Run a command and return the full output immediately.

Parameters:

  • action: "run"
  • command (string, required) — the shell command
  • working_dir (string, optional) — directory to run in
  • timeout (integer, optional, default 20, max 300) — seconds to wait

Example:

{
  "action": "run",
  "command": "ls -la",
  "working_dir": "/home/gmikcon/Projects/navi-1"
}

open — start a persistent terminal session

Create a named terminal that keeps running in the background.

Parameters:

  • action: "open"
  • terminal_name (string, required) — unique name for this terminal
  • description (string, required) — why you opened it (shown in list)
  • command (string, required) — the command to run
  • background (boolean, optional, default false) — if true, returns immediately; if false, waits for completion but still creates a persistent session
  • working_dir (string, optional)
  • timeout (integer, optional)

Example — background dev server:

{
  "action": "open",
  "terminal_name": "dev_server",
  "description": "Local HTTP dev server",
  "command": "python -m http.server 8765",
  "background": true
}

Important:

  • terminal_name must be unique per Navi session. Opening with an existing name will fail.
  • Maximum 10 active terminals per session.
  • Background terminals are streamed live — output appears in the UI as it is produced.
  • Foreground (background: false) terminals automatically close after the command finishes.

close — stop a persistent terminal

Kill the process and remove the session.

Parameters:

  • action: "close"
  • terminal_name (string, required)

list — show active terminals

Returns all running/persistent terminals for the current Navi session with status (busy/idle), PID, and uptime.

Parameters:

  • action: "list"

status — detailed info about one terminal

Returns command, PID, CWD, uptime, and the last 20 lines of output.

Parameters:

  • action: "status"
  • terminal_name (string, required)

send_input — write to a terminal's stdin

Send text to a background terminal that is waiting for input (e.g. cat, python REPL, npm init).

Parameters:

  • action: "send_input"
  • terminal_name (string, required)
  • input (string, required) — text to send. Include \n for Enter.

Example:

{
  "action": "send_input",
  "terminal_name": "interactive_python",
  "input": "print(2 + 2)\n"
}

When to use persistent sessions instead of run

Situation Use
Single command with quick output run
Long-running server or daemon open with background: true
Interactive program needing stdin open + send_input
Sequence of commands sharing state Not yet supported (each open is a new shell).
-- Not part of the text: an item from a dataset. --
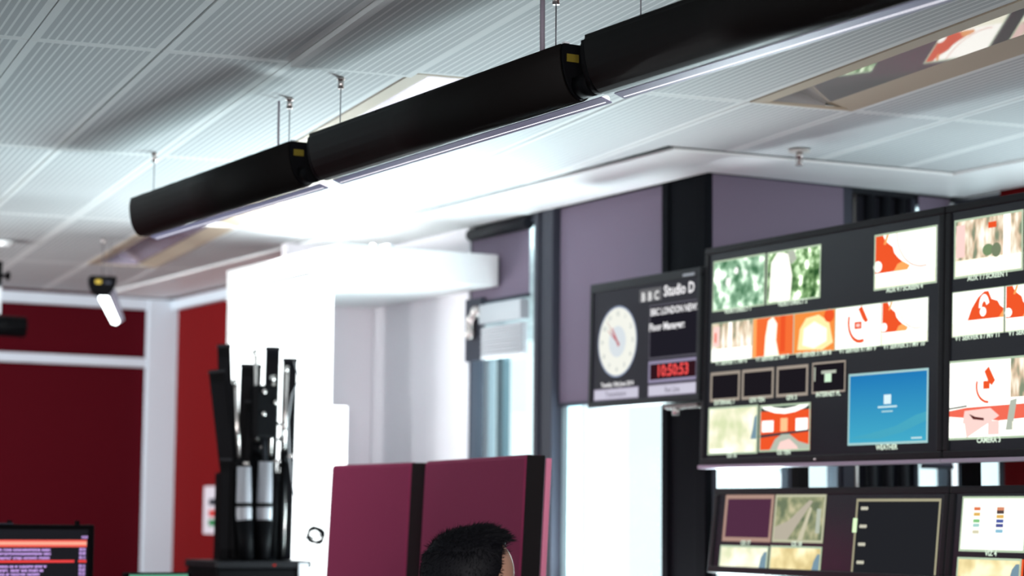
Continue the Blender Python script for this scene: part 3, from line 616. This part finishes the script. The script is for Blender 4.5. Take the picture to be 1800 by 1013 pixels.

Use run with ; or write a script.

Safety

  • Non-admin users are restricted to a sandbox directory (user_data/<user_id>/) and a curated allowlist.
  • Dangerous patterns (curl, wget, ssh, sudo, python -c, node -e, etc.) are blocked for non-admins.
  • Admins bypass restrictions when TERMINAL_ALLOWED_COMMANDS=*.
  • Timeout prevents runaway processes (run defaults to 20s; background terminals are cleaned up after 30 min of inactivity).